Securing that first job after college can be a stressful and nerve-racking process. We've been there. Not to mention, the constant questions from family and friends asking where are you working doesn’t make it any easier.

Today’s job market is more competitive than ever and recruiters are being overloaded by a large applicant pool, resumes and cover letters. After submitting numerous job applications, you may feel as if you are getting lost in the online application process - but don’t get discouraged! There are many other young aspiring professionals who are in the same boat!

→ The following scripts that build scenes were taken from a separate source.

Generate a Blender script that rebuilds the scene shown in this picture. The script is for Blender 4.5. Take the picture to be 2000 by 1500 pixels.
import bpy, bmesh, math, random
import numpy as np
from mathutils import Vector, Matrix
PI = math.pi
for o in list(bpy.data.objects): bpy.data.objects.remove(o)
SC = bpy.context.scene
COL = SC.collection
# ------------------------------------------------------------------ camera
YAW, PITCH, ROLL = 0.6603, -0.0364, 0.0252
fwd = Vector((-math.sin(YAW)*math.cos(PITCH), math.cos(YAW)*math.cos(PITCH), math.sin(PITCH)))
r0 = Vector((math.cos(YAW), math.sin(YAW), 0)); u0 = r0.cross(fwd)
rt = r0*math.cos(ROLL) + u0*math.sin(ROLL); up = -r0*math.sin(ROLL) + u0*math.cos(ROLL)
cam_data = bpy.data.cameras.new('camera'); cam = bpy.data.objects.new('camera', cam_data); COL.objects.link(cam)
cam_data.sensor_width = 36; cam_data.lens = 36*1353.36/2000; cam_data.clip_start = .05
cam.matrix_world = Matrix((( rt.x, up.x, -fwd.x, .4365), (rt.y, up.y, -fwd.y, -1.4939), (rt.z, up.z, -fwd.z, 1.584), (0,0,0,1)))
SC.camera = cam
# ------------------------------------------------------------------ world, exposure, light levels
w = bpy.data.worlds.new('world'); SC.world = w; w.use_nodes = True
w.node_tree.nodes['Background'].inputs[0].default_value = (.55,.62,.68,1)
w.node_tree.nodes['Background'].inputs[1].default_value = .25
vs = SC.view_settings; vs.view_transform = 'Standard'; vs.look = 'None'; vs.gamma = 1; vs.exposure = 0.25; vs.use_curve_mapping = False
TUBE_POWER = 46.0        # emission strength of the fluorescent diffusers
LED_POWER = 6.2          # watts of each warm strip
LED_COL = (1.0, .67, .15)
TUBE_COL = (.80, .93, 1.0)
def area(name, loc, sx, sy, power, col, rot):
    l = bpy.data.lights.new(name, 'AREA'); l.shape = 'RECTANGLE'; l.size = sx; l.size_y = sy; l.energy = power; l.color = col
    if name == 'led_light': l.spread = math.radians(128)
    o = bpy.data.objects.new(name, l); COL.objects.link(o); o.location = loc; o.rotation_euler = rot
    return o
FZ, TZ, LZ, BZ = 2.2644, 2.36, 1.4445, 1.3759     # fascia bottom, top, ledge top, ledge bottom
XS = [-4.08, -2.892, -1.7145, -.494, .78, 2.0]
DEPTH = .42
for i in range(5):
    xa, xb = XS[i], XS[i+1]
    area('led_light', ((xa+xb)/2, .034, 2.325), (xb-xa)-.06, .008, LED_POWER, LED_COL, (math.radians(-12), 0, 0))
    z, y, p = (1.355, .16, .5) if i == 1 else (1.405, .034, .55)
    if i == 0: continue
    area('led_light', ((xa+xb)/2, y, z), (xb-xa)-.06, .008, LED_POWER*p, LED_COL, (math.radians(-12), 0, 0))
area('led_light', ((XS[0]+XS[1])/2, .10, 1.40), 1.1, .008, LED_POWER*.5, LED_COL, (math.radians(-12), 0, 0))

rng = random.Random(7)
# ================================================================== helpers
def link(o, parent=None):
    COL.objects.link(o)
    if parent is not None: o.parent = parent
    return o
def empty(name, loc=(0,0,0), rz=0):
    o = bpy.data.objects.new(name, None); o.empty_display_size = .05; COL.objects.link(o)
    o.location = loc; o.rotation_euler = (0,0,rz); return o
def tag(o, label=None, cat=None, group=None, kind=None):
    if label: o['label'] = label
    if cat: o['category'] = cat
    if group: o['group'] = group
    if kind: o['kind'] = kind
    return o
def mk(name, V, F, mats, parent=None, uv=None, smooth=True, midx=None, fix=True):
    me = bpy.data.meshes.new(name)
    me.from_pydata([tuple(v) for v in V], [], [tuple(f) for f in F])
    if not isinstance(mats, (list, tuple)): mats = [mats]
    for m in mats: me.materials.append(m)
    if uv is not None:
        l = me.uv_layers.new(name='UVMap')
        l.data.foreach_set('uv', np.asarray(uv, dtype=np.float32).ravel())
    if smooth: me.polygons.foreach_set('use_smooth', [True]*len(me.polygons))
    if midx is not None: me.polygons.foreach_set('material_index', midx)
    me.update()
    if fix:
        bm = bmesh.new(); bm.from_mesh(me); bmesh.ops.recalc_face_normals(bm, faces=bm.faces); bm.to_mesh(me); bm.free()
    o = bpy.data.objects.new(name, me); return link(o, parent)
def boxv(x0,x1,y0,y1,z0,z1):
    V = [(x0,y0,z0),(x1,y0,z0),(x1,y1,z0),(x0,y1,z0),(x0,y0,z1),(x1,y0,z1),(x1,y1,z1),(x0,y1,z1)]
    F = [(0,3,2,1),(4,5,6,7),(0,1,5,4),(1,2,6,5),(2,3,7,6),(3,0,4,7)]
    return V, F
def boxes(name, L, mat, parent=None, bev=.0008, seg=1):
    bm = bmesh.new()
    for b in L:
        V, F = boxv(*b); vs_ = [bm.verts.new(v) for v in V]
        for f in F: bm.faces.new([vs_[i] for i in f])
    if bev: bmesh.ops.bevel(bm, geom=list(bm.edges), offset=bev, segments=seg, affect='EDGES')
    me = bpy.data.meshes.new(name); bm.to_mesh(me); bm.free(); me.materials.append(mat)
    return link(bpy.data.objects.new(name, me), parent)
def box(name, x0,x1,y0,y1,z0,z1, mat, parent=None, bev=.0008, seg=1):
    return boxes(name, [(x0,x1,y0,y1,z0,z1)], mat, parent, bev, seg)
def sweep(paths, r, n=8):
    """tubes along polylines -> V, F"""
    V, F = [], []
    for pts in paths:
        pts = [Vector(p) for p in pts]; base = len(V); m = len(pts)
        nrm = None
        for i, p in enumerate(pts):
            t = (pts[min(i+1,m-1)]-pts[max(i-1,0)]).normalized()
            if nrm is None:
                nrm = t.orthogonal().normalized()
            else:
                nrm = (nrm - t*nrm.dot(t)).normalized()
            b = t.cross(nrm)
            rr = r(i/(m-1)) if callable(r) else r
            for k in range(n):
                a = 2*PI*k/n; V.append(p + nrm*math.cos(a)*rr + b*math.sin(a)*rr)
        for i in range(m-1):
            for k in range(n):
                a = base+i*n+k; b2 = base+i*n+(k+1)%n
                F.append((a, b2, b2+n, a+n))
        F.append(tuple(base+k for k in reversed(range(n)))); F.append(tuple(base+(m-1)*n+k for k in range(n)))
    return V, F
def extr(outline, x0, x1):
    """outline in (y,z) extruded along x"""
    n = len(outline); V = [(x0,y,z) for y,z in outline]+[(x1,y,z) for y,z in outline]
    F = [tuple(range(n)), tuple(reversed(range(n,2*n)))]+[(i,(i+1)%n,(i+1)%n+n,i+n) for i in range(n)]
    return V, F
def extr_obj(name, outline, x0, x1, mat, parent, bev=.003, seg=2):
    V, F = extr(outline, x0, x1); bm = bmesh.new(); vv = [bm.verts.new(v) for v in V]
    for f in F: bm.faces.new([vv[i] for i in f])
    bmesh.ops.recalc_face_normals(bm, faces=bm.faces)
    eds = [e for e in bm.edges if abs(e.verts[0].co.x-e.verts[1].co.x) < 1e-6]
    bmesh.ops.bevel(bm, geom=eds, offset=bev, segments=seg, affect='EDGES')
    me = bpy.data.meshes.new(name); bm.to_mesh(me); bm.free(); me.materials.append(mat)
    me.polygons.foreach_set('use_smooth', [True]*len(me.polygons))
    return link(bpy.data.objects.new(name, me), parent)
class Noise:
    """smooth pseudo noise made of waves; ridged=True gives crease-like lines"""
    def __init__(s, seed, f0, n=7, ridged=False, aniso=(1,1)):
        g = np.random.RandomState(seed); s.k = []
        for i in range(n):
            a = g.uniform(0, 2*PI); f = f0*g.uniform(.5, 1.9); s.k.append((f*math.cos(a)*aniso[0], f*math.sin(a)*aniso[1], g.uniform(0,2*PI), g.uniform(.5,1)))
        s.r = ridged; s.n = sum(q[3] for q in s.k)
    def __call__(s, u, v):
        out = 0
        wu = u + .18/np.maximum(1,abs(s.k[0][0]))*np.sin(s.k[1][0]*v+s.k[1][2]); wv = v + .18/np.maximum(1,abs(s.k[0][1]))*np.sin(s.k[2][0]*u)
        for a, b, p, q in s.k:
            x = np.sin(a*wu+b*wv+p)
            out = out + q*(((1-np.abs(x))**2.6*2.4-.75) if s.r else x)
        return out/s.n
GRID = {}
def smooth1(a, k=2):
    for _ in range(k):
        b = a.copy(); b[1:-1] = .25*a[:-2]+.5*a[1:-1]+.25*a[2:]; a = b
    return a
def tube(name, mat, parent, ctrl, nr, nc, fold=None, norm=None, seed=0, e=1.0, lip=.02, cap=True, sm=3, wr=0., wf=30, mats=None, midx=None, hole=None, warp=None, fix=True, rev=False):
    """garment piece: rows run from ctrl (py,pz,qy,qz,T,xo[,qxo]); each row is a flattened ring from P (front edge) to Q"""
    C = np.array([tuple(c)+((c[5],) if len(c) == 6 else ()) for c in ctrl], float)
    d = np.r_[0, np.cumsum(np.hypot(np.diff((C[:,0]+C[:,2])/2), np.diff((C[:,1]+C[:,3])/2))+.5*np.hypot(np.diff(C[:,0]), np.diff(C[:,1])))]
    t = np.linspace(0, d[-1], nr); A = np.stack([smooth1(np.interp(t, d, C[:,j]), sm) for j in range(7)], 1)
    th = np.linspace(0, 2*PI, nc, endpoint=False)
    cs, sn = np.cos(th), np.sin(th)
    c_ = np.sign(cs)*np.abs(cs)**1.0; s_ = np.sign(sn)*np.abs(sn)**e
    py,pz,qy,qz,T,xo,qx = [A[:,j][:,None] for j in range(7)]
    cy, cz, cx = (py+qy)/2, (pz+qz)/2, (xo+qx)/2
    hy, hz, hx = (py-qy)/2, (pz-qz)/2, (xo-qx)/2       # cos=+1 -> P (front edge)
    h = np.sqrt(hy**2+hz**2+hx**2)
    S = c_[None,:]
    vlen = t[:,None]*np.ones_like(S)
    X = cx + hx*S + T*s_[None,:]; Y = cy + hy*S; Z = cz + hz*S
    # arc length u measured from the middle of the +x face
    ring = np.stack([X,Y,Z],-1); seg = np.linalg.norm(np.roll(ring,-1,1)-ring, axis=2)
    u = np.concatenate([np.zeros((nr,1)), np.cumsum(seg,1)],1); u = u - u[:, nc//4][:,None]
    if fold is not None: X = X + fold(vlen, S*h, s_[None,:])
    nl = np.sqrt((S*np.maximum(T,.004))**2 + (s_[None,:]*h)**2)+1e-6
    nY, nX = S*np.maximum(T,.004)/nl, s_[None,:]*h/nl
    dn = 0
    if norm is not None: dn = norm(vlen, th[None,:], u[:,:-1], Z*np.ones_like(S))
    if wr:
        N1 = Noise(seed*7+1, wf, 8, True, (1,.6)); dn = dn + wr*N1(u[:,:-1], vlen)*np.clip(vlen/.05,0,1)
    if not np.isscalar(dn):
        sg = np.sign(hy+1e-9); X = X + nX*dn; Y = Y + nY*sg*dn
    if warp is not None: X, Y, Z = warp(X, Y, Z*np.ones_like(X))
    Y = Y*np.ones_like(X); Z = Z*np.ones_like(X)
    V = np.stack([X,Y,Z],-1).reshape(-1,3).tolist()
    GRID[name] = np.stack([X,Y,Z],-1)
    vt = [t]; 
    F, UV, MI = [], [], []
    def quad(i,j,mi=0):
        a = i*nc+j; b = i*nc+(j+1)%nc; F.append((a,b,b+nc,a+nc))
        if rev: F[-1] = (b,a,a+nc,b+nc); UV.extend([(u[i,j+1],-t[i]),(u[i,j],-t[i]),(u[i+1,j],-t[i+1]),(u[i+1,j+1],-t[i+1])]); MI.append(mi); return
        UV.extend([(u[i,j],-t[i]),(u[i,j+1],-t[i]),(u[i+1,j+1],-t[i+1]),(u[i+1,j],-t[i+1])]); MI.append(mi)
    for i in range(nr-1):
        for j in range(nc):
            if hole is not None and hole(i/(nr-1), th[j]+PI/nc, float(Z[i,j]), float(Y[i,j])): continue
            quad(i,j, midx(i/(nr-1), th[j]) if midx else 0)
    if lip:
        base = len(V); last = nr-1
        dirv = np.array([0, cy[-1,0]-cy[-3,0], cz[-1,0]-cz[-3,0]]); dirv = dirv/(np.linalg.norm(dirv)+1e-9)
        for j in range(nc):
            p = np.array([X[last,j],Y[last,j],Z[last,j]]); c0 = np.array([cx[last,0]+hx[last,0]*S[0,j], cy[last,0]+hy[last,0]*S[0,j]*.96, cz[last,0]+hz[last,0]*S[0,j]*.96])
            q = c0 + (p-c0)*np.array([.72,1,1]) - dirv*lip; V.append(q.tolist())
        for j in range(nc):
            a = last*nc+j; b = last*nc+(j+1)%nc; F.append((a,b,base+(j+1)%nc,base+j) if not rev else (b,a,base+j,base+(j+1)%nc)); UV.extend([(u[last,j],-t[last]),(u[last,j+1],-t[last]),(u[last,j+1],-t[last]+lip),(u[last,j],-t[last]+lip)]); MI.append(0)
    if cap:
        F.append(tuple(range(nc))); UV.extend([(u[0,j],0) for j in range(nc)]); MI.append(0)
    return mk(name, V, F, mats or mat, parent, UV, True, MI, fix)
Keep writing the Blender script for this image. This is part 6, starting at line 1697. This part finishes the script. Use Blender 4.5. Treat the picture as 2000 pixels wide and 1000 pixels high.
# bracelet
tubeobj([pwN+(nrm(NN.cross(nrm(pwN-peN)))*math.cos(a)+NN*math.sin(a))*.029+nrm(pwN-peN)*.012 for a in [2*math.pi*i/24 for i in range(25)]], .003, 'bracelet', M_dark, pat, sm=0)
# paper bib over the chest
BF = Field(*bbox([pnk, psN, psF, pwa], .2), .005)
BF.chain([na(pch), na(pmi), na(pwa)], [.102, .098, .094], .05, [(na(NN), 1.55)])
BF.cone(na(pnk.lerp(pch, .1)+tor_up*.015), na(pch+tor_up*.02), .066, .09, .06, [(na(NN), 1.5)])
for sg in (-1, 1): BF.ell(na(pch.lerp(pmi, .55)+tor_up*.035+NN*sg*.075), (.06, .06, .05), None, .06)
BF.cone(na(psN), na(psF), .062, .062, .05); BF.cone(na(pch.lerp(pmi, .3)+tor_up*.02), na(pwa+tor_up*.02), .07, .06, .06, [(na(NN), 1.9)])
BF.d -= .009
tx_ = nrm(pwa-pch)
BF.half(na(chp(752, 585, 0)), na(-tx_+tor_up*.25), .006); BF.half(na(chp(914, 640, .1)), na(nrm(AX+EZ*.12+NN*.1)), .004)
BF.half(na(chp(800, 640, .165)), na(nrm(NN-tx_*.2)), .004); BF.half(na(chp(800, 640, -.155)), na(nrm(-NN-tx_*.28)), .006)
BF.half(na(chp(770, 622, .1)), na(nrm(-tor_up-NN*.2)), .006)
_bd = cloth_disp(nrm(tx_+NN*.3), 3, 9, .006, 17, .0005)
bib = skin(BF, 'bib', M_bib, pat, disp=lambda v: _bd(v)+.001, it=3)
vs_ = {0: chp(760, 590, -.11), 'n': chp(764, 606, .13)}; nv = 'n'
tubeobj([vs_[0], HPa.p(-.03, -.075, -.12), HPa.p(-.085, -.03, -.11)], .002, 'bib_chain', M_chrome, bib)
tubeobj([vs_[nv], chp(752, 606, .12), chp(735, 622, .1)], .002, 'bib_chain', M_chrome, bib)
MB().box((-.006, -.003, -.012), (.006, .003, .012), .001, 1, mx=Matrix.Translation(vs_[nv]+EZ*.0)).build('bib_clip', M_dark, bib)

Here are some helpful tips to be successfully ace the job hunt:

 

By Brianna Allen


Resume

 

Your resume is essentially your calling card, if you want to to secure an interview. It's your chance to grab the recruiters’ attention. The six most important elements of your resume are: work experience, background, skills, organizations, education and honors. The best way to outline your resume is with the company listed first, followed by the title of your position, location and the time frame you worked there. Next, under work experience list your primary responsibilities so recruiters or hiring managers gain a clear picture of your experience. Lastly, don’t forget to add your contact information i.e. full name, phone number and email address.


Cover Letter

Although they sometimes optional, cover letters have the ability to increase your chances of  interviewing. Use the cover letter to expand on your work experiences and share information not highlighted in your resume. A good way to do this is by mentioning a specific project you worked on and the skills you used or even gained. Recruiters like to see the applicant’s impact and growth in a work environment to make sure they are a good fit for their organization.


LinkedIn

Keeping your LinkedIn page up to date is critical during the job-hunting process. Recruiters use LinkedIn to find new hires. If they see you may be a good fit, they will reach out via LinkedIn message. You can also use LinkedIn to apply to jobs. Sometimes, you will even find the hiring managers information - which is useful to reach out regarding the position. Remember staying active on LinkedIn is key by following companies you are interested in, or sharing articles just like you are occupied on other social media platforms. 



Networking

It is always a great idea to make as many connections at the company that you are interested in. Research, research, research! Find networking events or coffee chats that they host so you can attend and meet as many people who work there. If you are a part of any professional organizations or Greek life, it doesn’t hurt to reach out to someone who currently works there or is connected in the industry. This shows you are aggressive and committed to learning more about their company. 


Interview

You landed the interview! Usually the application process will begin with a phone interview, which is a screening to make sure you meet the minimum requirements. Then, you will be brought in for a first and second round in-person interview. Don’t forget to dress business professional and arrive 10-15 minutes early. It is also important to bring extra copies of your resume for the interviewer and ask for their business cards to send a thank you email. Sometimes recruiters will give you a time frame, but if you do not hear back within two weeks it is good to follow-up to express your continued interest in the position.


References

Your references are your biggest advocates. After you have completed the application and interview process you want to make sure your references are going to speak positively about your accomplishments and contributions. Keep in mind, references do not always have to be a previous employer. You can also ask a mentor that knows you well or even college advisors, especially when just starting out in your career. If, the person can speak to your work ethic then they will be a great reference.